There is such a thing as feature completeness.
Comprehension
Consistency
Environments should be as consistent as feasible. Avoid exceptions where feasible.
Licencing
Use FOSS whenever it is practical to do so. Non-FOSS can be used when no reasonable FOSS solution exists.
Monitoring
The purpose of monitoring is to describe the bonunds of the running system, not merely to detect specific failure more. Properly configured a monitor will alert when the behaviour of the system moves outside the pre-defined limits. These limits could be statically or dynamically assigned.
Purpose
An organisation should implement a solution which meets their needs. Too many organisations just do what other, often larger, organisations do. As a result many computer systems are much more expensive, complex and unreliable than they need to be.

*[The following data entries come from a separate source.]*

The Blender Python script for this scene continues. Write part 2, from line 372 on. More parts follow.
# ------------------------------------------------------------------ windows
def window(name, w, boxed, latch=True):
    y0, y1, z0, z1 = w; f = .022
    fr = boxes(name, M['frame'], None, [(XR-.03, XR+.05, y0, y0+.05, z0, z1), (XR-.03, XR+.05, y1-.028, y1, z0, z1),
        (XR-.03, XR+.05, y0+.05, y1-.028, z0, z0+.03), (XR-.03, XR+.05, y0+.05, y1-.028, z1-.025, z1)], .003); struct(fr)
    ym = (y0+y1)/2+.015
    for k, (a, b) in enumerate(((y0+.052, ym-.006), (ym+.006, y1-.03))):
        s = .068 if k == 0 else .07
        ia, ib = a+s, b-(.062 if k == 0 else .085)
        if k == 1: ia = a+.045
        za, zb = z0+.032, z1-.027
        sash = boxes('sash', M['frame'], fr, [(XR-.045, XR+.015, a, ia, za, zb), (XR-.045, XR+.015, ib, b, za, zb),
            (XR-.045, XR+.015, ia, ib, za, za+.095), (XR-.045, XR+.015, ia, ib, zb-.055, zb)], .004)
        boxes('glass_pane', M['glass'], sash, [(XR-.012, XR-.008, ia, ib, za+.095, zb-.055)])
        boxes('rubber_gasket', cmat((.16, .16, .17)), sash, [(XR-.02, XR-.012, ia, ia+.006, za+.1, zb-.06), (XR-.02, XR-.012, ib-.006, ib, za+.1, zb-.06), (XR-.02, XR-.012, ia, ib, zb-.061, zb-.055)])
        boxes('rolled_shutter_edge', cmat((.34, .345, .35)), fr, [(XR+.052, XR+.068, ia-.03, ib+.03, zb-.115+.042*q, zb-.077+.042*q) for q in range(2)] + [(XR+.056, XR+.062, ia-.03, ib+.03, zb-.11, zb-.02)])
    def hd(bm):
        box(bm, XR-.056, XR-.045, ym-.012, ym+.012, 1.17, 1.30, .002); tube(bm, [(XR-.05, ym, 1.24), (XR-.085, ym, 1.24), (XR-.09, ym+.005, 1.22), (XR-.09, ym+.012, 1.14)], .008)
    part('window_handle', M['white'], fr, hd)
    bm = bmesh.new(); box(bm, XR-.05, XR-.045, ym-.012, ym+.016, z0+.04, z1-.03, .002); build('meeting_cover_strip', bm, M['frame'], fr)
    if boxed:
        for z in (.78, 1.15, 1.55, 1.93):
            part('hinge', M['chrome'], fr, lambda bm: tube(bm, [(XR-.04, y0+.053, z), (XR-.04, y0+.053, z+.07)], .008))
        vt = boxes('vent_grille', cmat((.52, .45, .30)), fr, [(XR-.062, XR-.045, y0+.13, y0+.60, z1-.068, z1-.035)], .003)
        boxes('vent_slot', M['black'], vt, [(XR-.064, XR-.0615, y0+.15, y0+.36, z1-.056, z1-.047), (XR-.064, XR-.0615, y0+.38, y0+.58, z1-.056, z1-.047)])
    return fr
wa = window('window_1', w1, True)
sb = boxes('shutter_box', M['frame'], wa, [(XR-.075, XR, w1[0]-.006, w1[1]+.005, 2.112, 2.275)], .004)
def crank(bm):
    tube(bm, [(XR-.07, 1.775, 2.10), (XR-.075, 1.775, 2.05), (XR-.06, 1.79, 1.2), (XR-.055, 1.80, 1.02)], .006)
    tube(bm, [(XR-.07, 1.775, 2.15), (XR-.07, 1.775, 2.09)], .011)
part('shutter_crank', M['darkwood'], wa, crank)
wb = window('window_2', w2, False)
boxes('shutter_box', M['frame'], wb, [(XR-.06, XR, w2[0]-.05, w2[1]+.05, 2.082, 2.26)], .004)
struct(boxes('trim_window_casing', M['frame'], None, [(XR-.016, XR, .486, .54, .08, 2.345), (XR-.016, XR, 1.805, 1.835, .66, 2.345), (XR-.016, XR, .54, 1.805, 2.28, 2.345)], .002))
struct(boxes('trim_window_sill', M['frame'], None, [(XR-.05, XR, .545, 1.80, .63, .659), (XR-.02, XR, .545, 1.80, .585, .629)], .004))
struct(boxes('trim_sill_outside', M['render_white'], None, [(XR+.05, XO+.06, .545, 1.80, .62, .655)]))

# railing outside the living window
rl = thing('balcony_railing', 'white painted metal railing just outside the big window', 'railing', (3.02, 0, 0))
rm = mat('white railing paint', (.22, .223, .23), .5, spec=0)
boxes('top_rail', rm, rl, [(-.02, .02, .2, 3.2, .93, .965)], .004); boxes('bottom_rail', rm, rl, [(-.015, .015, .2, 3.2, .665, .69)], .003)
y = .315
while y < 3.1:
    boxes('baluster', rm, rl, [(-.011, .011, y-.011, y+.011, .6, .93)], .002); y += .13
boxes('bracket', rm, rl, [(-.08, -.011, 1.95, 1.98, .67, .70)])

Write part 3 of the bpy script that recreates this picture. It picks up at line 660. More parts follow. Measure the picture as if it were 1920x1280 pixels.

Many organisations can estimate maximum loads. Eg, in general a government department providing a service in a jurisdiction knows that the maximum number of people who can use their service is the number of people who reside in the jurisdiction. Provisioning a service which can scale far past this, or even only becomes economical at scales beyond the size of the jurisdiction is suboptimal.
Reliability
Unscheduled outages should be minimised. A concerning trend in IT since 2010 is to acclimate users to outages and failures. Users should expect more of the computer systems they use.
Pracops argues that computers are ultimately tools. Tools that require excessive maintenance to work are not good tools.
People expect their car to start on demand but apparently accept far more failures from general computer systems.
Data from the Uptime Institute clearly shows that outages are getting longer.